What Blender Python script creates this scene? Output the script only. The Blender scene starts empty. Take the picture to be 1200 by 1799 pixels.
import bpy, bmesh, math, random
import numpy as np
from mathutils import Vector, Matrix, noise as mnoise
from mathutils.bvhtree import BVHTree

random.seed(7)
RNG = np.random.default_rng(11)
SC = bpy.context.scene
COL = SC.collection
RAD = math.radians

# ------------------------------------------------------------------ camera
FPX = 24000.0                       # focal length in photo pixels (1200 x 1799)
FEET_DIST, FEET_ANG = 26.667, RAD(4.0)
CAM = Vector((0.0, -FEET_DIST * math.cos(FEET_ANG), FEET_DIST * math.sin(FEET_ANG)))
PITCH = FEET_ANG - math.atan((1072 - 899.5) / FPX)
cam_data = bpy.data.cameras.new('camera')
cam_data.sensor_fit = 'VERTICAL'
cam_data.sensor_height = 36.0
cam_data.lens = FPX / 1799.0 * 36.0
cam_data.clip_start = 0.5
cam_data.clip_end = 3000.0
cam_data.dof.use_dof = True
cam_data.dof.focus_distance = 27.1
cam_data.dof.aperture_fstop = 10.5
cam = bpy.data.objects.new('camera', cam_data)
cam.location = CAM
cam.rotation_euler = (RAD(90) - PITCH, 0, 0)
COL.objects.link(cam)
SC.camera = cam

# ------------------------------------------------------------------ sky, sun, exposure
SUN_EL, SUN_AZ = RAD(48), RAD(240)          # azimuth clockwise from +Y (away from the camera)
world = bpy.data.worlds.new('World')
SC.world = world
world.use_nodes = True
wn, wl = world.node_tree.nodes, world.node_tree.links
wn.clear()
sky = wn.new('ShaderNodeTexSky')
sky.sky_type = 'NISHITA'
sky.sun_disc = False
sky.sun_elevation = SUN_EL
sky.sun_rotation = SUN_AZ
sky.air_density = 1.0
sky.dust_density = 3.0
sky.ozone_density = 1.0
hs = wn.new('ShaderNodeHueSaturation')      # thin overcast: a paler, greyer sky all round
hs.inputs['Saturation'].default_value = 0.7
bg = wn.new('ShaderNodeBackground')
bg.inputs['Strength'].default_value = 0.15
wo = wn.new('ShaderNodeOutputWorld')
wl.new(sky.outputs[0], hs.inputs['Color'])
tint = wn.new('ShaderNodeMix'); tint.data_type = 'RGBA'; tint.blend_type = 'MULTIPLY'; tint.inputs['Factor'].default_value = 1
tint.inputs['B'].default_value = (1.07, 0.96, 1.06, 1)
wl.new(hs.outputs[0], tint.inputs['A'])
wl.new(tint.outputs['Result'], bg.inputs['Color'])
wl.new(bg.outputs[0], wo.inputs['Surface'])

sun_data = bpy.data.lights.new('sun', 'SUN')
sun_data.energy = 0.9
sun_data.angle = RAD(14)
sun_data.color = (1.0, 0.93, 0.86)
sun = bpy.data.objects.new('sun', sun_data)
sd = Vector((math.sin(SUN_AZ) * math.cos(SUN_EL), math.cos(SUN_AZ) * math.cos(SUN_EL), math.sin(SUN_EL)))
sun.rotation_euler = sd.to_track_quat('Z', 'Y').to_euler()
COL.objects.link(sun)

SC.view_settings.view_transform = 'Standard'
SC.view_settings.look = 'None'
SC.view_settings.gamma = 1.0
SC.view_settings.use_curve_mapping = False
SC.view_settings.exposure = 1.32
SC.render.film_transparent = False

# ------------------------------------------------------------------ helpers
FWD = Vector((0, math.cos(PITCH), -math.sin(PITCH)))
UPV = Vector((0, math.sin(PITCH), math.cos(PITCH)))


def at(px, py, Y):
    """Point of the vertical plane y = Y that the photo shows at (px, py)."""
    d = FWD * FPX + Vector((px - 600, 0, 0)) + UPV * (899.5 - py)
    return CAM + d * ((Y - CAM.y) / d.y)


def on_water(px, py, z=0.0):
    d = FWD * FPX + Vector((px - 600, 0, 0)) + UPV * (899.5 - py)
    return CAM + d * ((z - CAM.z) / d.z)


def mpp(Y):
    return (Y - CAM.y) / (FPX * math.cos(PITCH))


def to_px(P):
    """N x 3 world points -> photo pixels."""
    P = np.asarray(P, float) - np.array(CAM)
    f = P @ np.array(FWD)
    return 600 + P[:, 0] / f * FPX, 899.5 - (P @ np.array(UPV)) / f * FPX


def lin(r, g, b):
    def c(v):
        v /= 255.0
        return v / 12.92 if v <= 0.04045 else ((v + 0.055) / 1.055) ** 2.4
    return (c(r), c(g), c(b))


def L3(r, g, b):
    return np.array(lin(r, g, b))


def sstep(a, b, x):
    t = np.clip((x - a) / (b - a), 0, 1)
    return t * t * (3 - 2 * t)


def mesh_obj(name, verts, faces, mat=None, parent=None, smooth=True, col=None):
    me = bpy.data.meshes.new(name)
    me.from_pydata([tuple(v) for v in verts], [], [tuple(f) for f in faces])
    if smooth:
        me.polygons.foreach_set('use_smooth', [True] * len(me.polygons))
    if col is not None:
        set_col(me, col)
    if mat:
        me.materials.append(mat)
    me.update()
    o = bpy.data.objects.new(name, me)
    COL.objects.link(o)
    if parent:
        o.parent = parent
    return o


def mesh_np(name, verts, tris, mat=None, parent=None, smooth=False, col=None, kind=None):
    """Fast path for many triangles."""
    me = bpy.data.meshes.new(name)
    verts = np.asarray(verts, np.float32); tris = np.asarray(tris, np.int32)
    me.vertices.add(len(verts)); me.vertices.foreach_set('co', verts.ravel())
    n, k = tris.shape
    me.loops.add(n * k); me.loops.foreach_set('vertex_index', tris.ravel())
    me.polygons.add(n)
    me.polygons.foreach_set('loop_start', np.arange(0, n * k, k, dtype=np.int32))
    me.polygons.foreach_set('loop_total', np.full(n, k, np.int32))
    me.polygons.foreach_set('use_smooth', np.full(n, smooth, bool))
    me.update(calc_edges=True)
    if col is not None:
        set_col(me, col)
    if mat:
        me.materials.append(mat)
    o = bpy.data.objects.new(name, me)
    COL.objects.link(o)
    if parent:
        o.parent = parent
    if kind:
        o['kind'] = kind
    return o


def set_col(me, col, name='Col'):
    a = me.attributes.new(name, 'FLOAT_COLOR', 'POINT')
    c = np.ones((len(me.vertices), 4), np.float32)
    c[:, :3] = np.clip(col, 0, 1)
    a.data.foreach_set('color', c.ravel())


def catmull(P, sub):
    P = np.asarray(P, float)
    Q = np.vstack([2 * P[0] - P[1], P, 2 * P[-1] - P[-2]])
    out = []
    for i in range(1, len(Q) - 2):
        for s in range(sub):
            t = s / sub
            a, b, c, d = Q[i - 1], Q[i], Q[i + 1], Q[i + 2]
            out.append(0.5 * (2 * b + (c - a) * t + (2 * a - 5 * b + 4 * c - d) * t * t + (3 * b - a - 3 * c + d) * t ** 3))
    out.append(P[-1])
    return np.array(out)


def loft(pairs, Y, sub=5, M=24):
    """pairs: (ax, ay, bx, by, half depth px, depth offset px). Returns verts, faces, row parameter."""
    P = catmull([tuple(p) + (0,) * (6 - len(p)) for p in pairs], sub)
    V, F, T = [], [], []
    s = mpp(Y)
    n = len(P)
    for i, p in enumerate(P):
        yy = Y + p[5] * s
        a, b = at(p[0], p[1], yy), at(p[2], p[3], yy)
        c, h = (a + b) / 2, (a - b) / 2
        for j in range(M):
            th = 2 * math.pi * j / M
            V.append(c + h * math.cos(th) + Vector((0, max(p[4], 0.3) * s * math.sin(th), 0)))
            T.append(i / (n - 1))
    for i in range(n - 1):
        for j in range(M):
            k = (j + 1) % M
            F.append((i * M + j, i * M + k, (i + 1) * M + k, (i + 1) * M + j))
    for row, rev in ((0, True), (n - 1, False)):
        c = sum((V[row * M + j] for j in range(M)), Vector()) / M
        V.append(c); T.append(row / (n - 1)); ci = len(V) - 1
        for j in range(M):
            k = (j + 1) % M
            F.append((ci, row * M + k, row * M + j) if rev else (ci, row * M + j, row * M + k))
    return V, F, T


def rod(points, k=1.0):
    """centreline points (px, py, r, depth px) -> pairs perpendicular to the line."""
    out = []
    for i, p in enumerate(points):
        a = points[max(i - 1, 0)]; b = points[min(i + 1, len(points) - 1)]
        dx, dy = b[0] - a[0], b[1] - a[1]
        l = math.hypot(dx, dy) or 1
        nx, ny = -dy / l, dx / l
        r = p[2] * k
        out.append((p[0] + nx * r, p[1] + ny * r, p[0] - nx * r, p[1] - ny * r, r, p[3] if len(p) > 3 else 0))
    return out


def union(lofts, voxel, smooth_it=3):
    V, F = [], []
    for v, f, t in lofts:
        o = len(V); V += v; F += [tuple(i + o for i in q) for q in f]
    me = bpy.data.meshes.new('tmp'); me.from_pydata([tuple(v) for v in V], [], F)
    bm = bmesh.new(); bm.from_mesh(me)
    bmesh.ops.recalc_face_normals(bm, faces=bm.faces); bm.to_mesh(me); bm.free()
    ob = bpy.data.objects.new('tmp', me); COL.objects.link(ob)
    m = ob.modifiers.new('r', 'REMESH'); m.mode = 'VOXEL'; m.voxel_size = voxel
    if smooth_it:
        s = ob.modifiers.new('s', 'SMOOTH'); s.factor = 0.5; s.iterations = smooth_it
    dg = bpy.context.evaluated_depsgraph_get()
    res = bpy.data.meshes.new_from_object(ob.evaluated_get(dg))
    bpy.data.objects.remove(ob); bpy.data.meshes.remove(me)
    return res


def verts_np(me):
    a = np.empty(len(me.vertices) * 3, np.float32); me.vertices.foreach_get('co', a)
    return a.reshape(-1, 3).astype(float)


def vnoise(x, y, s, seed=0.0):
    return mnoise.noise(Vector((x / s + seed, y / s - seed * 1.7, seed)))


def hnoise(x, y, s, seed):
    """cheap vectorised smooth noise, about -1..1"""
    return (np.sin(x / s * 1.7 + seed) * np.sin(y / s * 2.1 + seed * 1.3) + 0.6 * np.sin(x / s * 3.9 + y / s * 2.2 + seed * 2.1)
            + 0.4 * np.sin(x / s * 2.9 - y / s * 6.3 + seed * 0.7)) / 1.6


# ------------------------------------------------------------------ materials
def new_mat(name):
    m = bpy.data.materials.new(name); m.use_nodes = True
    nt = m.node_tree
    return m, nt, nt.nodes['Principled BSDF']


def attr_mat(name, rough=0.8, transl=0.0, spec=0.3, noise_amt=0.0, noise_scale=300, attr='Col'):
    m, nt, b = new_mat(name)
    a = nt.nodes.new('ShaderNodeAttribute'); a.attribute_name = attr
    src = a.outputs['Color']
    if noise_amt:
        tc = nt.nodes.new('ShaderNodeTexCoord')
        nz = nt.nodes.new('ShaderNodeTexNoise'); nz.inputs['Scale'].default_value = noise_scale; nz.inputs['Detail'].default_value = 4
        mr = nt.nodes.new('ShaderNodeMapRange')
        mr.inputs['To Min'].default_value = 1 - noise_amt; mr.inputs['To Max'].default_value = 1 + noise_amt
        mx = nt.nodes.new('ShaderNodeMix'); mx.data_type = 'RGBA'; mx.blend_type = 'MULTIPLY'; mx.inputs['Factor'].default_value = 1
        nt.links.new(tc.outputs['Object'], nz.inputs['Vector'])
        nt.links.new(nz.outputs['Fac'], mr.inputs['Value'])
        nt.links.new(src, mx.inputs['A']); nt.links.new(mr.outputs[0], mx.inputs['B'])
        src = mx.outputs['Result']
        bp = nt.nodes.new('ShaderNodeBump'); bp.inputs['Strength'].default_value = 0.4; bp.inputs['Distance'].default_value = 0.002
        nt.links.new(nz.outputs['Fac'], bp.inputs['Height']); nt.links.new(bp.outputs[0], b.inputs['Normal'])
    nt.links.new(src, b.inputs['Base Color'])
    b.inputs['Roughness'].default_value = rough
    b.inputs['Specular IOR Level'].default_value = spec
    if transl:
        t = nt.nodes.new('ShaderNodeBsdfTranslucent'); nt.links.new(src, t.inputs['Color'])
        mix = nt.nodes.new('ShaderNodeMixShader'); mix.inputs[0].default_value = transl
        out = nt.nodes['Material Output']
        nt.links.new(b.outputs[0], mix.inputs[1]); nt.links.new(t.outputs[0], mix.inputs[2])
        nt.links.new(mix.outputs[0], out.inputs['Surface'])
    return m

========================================

→ **WHAT IS NEEDED**:
Write down again the exact lines running from the beginning of the data to the line containing "RAD = math.radians", with both ends included.

→ **RESULT OF THE EXERCISE**:
What Blender Python script creates this scene? Output the script only. The Blender scene starts empty. Take the picture to be 1200 by 1799 pixels.
import bpy, bmesh, math, random
import numpy as np
from mathutils import Vector, Matrix, noise as mnoise
from mathutils.bvhtree import BVHTree

random.seed(7)
RNG = np.random.default_rng(11)
SC = bpy.context.scene
COL = SC.collection
RAD = math.radians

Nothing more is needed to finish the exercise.